Poniamo ancora una volta che tu stia restituendo un mutuo a tasso fisso, e che chiudendo il prestito risparmieresti un interesse del 2%. Se puoi investire la stessa somma guadagnandoci un 4%, per di più con la possibilità di riscattare la quota capitale in caso di necessità, forse ti conviene riflettere sulla seconda opzione.

In questa scelta, però, pesano altri due fattori, e il primo ha a che fare con la tua personalità. «Se non ti senti un investitore non buttarti in operazioni che non fanno al caso tuo, perché la paura di perdere i tuoi risparmi potrebbe portarti  in futuro a fare scelte sbagliate. Se per te è vitale “smaltire” i debiti, asseconda questo desiderio. Anche perché, se l’alternativa all’estinzione è tenere liquidità parcheggiata in banca, l’estinzione è senza dubbio l’opzione migliore», dice il rappresentante dei consumatori.

(A proposito di investimenti e profili psicologici,  qui trovi un test della Consob per capire la tua tolleranza al rischio).

Preserva il cuscino di emergenza

C’è poi un’ultima questione, non certo secondaria:  l’estinzione non deve mai e poi mai lasciarti a secco di risparmi. «In ogni momento della tua vita hai bisogno di una quota di risparmi sempre disponibile, per fare fronte a imprevisti, emergenze o anche solo spese future. Per stare tranquilli bisognerebbe fare una programmazione almeno sui 3 anni, tenendo in considerazione le possibili spese legate ai diversi componenti della famiglia e alla casa», spiega Santin. Se per esempio hai un’auto vecchia, o la facciata del palazzo da ristrutturare, devi tenerne conto: non ha senso estinguere un mutuo con un tasso anche al 3%, se poi sarai costretto ad accendere un finanziamento al 7%.

Considera i costi di estinzione

Estinguere un mutuo in anticipo comporta dei costi, seppur minimi.

La legge 40/2007 ha eliminato penali o commissioni, ma si riferisce solo ai prestiti stipulati dopo il 2 aprile 2007. Per i finanziamenti più datati le banche possono ancora prevedere delle penali, che però non devono superare determinate soglie, stabilite sulla base di un accordo tra l’Associazione delle banche italiane (Abi) e le associazioni dei consumatori.
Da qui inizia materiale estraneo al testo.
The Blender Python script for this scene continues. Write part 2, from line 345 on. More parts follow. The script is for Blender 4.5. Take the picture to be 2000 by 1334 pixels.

Nel caso di mutui a tasso variabile le penali possono raggiungere al massimo lo 0,5% del capitale residuo (su 30.000 sono circa 150 euro), scendono allo 0,2% nel terzultimo anno, e si azzerano nell’ultimo biennio.

Per i mutui a tasso fisso, le regole cambiano ulteriormente per i contratti stipulati a partire dall’1 gennaio 2001: in questi casi le penali vanno dall’1,90% nella prima metà del periodo di ammortamento, all’1,50% per la seconda. Calano poi allo 0,20% nel terzultimo anno e si annullano negli ultimi 2 anni.